Seth Stern, director of advocacy at the Freedom of the Press Foundation, said that decades of US Supreme Court precedent affirmed the right of the media to publish government secrets.

“That is essentially the job description of an investigative journalist. The law is also clear that the government can’t require people to contract away a constitutional right, like the right to obtain and publish secrets, in exchange for a benefit, like access to government buildings or press credentials,” Stern told Al Jazeera.

“This policy operates as a prior restraint on publication, which is considered the most serious of First Amendment violations. As we learned in the Pentagon Papers case, the government cannot prohibit journalists from public information merely by claiming it’s a secret or even a national security threat.”

The Pentagon Papers case, aka the New York Times Co. v. United States, refers to a 1971 ruling by the Supreme Court that affirmed the freedom of the press by allowing The New York Times and The Washington Post to publish classified documents detailing the history of US involvement in the Vietnam War.

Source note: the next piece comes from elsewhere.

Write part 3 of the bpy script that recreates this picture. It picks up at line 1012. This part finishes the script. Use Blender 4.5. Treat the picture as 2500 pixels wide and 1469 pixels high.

The Trump administration’s new restrictions are the latest in a series of moves by the US government to curtail the media.

On Wednesday, the ABC announced that it had suspended Jimmy Kimmel’s long-running talk show after the head of the Federal Communications Commission (FCC) threatened regulatory action over remarks the host made about the assassination of the conservative activist Charlie Kirk.

FCC chair Brendan Carr has signalled that further action to rein in voices critical of the administration could be on the way.

In an interview with Fox News on Thursday, Carr, a Trump appointee, said that his agency would continue to hold broadcasters “accountable to the public interest”, and that those who did not like that could “turn their licence in”.

Days before Kimmel’s suspension, Trump filed a $15bn lawsuit accusing The New York Times of defamation, following similar suits against CBS News, ABC News and The Wall Street Journal.

On Friday, a judge in Florida threw out the suit against The New York Times, finding that the complaint relied on “tendentious arguments” and contained “repetitive” and “laudatory” praise of Trump that was not relevant to the case.